I learned phonics and have no experience of sight reading instruction - but I cant imagine that it would be anything better than the long way around the barn. It looks like it would have to be painful to try to learn that way. Instructing in sight reading is putting the cart before the horse.
The same principle applies in learning the individual letters - you see an e and recognize it instantly. A Kindergarten or first grade student who had no experience of recognizing an e must be allowed the time to learn it; you would have the same difficulty yourself if you suddenly were faced with an alphabet - even the one you are familiar with - in which the letter shapes were utterly unfamiliar. Your phonics skills would suddenly be grossly inadequate - and your sight reading ability would be zero.
Back in the 1970s one of the systems prople hung three Calcomp Z-80 mini computers off one of the mainframe as print servers. Named them...
Sysops (of which I was one): Who the h**l are Jerry Alice and Jip?
Systems guy: You should have learned that in grade school.
Sysops: WTH?
Systems guy: You know first reader, “See Jip run. Run Jip, run.”

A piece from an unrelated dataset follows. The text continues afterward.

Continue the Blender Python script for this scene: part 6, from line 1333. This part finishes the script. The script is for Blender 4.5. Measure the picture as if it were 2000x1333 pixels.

Sysops: No, that’s Dick, Jane and Spot. Where are you *from*?
Systems guy: Maine.
Sysops: [rolling eyes] Oh.
LOL!
bookmark
RE: “trader/silversmith Sequoyah - George Gist- introduced his syllabary”:
A wonderful story. It does recapitulate how apparently all symbol languages segued into phonetic languages because the latter are much more efficient. But the part that seems almost supernatural is where it says that the natives learned to write their language in a matter of weeks. This is very interesting because these people have no experience with written language and yet the brain seems to be wired and ready to do it.
Meanwhile, our public schools can’t do it in a matter of years.